The National Basketball Association has too many teams. It’s time to embrace contraction. The talent pool has become too diluted and there are too many teams that are losing money, forcing the richer teams to prop up their poorer cousins via revenue sharing. There’s a simple, albeit practically and politically difficult, solution to both problems: contraction.

There are currently 30 teams in the NBA. That’s the same as the MLB and two less than the NFL, so it’s not a large number in the American sports context. That said, it’s still too many. With 30 teams in the league competing for talent, what results is a massive inequality in talent. Simply put, there aren’t enough superstars or even just normal stars available for every team to be competitive.

As a result, we get teams like the Warriors and the Rockets, with gluts of stars, competing against teams like the Hawks and the Cavaliers, with not a competent NBA starter in sight. Fewer teams would eliminate, or at least reduce, the number of unequal matchups in the NBA. The talent pool would stay the same while the number of teams competing for that talent pool would decrease, leading to talent spreading more evenly throughout the league.

It’s a simple argument: Fewer teams means a more balanced league. What’s not so simple is the question of which teams get contracted. No one is going to volunteer to step up to the chopping block, after all. That’s where the revenue issue comes in.

According to a 2017 ESPN report, 14 NBA teams lose money. The revenue-sharing system, however, takes some of the profits from the other 16 teams and spreads them out through the league to mitigate this issue. After these payouts, there are nine teams that spend more than they take in through revenue.
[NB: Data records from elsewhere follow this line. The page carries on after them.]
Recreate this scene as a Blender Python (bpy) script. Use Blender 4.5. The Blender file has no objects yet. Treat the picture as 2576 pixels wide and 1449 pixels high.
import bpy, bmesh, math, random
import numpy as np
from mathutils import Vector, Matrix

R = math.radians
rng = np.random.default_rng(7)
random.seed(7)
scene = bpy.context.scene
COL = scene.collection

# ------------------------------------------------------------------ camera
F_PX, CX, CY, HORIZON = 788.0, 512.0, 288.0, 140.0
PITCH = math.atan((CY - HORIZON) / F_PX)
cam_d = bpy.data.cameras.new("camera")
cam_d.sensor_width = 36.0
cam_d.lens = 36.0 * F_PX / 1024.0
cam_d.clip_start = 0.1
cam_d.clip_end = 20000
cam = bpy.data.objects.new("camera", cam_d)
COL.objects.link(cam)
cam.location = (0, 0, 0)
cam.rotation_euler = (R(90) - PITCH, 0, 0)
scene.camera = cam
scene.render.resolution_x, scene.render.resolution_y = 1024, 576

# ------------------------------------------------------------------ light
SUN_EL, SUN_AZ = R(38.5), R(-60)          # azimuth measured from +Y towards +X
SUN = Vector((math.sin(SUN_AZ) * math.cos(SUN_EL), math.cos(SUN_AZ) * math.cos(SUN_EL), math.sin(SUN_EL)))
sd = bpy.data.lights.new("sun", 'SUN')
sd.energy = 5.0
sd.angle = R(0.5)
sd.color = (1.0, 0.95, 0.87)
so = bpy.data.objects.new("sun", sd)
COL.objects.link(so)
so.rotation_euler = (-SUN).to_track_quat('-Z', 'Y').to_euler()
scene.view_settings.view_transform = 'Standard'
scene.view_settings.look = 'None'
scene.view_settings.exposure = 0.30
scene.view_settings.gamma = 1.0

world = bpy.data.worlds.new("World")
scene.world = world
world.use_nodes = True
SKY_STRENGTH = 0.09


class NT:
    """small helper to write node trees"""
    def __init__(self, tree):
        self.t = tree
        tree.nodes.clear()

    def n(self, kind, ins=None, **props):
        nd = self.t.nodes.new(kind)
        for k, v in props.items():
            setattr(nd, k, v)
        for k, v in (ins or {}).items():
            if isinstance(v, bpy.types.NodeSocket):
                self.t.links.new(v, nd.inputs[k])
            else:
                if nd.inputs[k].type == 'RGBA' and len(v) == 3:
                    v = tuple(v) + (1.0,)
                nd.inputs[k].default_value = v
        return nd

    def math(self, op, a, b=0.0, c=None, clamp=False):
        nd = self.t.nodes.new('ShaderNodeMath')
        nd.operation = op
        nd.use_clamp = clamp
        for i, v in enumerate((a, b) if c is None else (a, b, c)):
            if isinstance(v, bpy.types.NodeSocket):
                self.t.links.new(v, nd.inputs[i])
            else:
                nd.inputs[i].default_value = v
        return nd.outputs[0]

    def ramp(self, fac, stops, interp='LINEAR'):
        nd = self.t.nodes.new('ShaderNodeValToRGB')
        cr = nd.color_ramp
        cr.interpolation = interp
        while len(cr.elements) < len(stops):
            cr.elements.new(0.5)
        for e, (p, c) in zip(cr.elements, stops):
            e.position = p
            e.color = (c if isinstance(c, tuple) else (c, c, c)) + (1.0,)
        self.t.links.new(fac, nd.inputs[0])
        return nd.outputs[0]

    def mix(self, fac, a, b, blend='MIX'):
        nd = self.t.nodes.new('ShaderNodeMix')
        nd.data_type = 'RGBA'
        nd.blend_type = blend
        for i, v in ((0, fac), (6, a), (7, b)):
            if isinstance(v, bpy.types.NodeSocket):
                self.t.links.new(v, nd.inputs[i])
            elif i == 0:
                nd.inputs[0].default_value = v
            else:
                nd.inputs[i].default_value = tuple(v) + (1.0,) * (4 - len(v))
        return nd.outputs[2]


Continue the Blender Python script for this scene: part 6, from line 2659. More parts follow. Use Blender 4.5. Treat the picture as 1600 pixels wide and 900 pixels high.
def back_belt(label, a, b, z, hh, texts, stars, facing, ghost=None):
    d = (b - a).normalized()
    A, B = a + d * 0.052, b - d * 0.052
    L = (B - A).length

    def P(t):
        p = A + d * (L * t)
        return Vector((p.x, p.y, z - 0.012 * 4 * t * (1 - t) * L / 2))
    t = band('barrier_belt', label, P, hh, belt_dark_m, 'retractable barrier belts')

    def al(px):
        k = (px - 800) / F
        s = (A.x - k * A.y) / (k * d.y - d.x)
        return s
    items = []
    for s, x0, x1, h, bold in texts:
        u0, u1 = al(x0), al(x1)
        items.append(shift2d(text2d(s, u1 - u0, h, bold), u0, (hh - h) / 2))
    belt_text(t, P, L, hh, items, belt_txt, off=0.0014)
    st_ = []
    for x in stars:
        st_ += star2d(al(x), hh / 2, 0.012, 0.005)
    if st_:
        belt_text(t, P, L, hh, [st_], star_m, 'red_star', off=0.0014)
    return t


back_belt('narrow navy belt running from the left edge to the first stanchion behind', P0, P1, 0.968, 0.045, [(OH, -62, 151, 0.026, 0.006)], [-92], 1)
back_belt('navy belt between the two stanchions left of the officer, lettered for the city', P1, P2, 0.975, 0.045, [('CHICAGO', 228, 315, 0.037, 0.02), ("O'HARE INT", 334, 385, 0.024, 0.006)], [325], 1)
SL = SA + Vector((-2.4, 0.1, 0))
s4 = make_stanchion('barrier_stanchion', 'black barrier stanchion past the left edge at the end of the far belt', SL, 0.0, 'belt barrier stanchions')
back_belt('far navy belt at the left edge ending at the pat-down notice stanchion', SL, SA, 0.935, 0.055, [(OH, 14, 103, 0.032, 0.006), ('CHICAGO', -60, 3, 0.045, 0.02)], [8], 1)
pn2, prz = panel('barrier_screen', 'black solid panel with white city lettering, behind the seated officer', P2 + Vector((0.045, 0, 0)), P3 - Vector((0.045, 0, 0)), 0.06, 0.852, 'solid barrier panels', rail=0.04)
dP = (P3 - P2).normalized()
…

Those nine teams are the Brooklyn Nets, Atlanta Hawks, Cleveland Cavaliers, Detroit Pistons, Memphis Grizzlies, Milwaukee Bucks, Orlando Magic, San Antonio Spurs and Washington Wizards. Those teams constitute our chopping block. If an NBA team is unprofitable even after it gets money from the rest of the league, it’s not a sustainable operation.

We can trim that list down for regional reasons and arrive at a final list of six teams destined for contraction: the Nets, Hawks, Cavaliers, Bucks, Magic and Spurs. One of the first things that jumps out about that list is how Eastern Conference-heavy it is. After contraction, we’re left with 10 teams in the East and 14 in the West. There’s an easy fix: Move the New Orleans Pelicans and the Memphis Grizzlies to the East and we’re back at an even split of 12 each.

This won’t be easy or uncontroversial by any means. There are, after all, plenty of Spurs, Bucks and maybe even Magic fans that won’t simply accept the disappearance of their favorite team. But for each team on that list, there’s a nearby alternative option. I’m not saying that glibly; I know that no Spurs fan is going to jump right to the Rockets or the Mavericks. After a few years, though, when passions have faded, we’ll see how things lie. Even if those fans don’t return, well, they weren’t exactly keeping their teams profitable in the first place.

Some people might object to using profitability as the arbiter of life and death in the future NBA. In all honesty, I’m not entirely comfortable in using such a soulless, capitalist benchmark. The issue is that there aren’t any better options for solving these pressing issues.

We can’t simply contract teams that are and have been bad. Talent fluctuates a lot more than revenue. Put in another way, players come and go but markets are much more stable. Anyway, contracting along those lines would take out my Sacramento Kings, and I can’t have that.

It’s possible that there’s a better method of contraction. If there is, I’m open to hearing it. The fact is, however, that the NBA needs contraction.

The superteam era has spawned an entire sub-industry of NBA takes on how to create a measure of parity in the league. What I’m arguing is that the way to combat superteams is to lean into them. There’s no such thing as a superteam when every team is a superteam. Not only would my contraction system combat superteam-ism, it would also be profitable for the league. By eliminating the teams that are losing money, the NBA would be able to reduce its revenue-sharing system, keeping more money in the pockets of the remaining teams.

Reducing the number of teams to 24 will improve the quality of play and reduce the number of teams losing money, all while making sure that every fan in every part of the country has a regional team to root for. The NBA doesn’t want to contract, but it needs to do it anyway.